There’s more than that, though. The author doesn’t belabor the point, but Frankie’s eptness with neglected positives in particular has a feminist ring. An elite prep-school kid, she’s begun to put her finger on — with wry perceptiveness — all the weird power games that give high school life its structure: the way the boys are so oriented to one another, the way the girlfriends of the popular boys try to matter, the way no one complains that the popular kids have monopolized the best table in the cafeteria. She’s especially annoyed with gender politics. Her fixation with neglected positives is a subtle analogy for uncovering the possibility for female/geek power underneath the dominant (negative) world of boys and popular coolness.

But between a class that has her read Michel Foucault‘s ideas about the panopticon — seriously, a young adult novel that invokes Foucault?! — and about the Cacophony Society/Suicide Club/SantaCon movements in San Francisco (groups that staged elaborate public pranks that encouraged people to reconsider the world they live in), Frankie has a plan.
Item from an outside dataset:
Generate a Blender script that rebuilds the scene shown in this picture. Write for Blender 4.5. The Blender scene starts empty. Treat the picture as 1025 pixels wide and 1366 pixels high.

She determines to become a criminal mastermind: infiltrate the all-male secret society on campus, manipulate them into thinking that Frankie’s ideas for practical jokes come from a boy, and orchestrate pranks that criticize the status quo at school. The boy members of the secret society are utterly plussed — delighted, even — about their own pranks until people start getting caught and the group’s lack of true leadership by a boy is revealed.

Totally enjoyable. I stumbled across this book because of Bitch Magazine’s list of young-adult novels for feminist readers — and if this is any indication of the rest, I can see that this summer’s going to be full of great reading. I’m completely gruntled.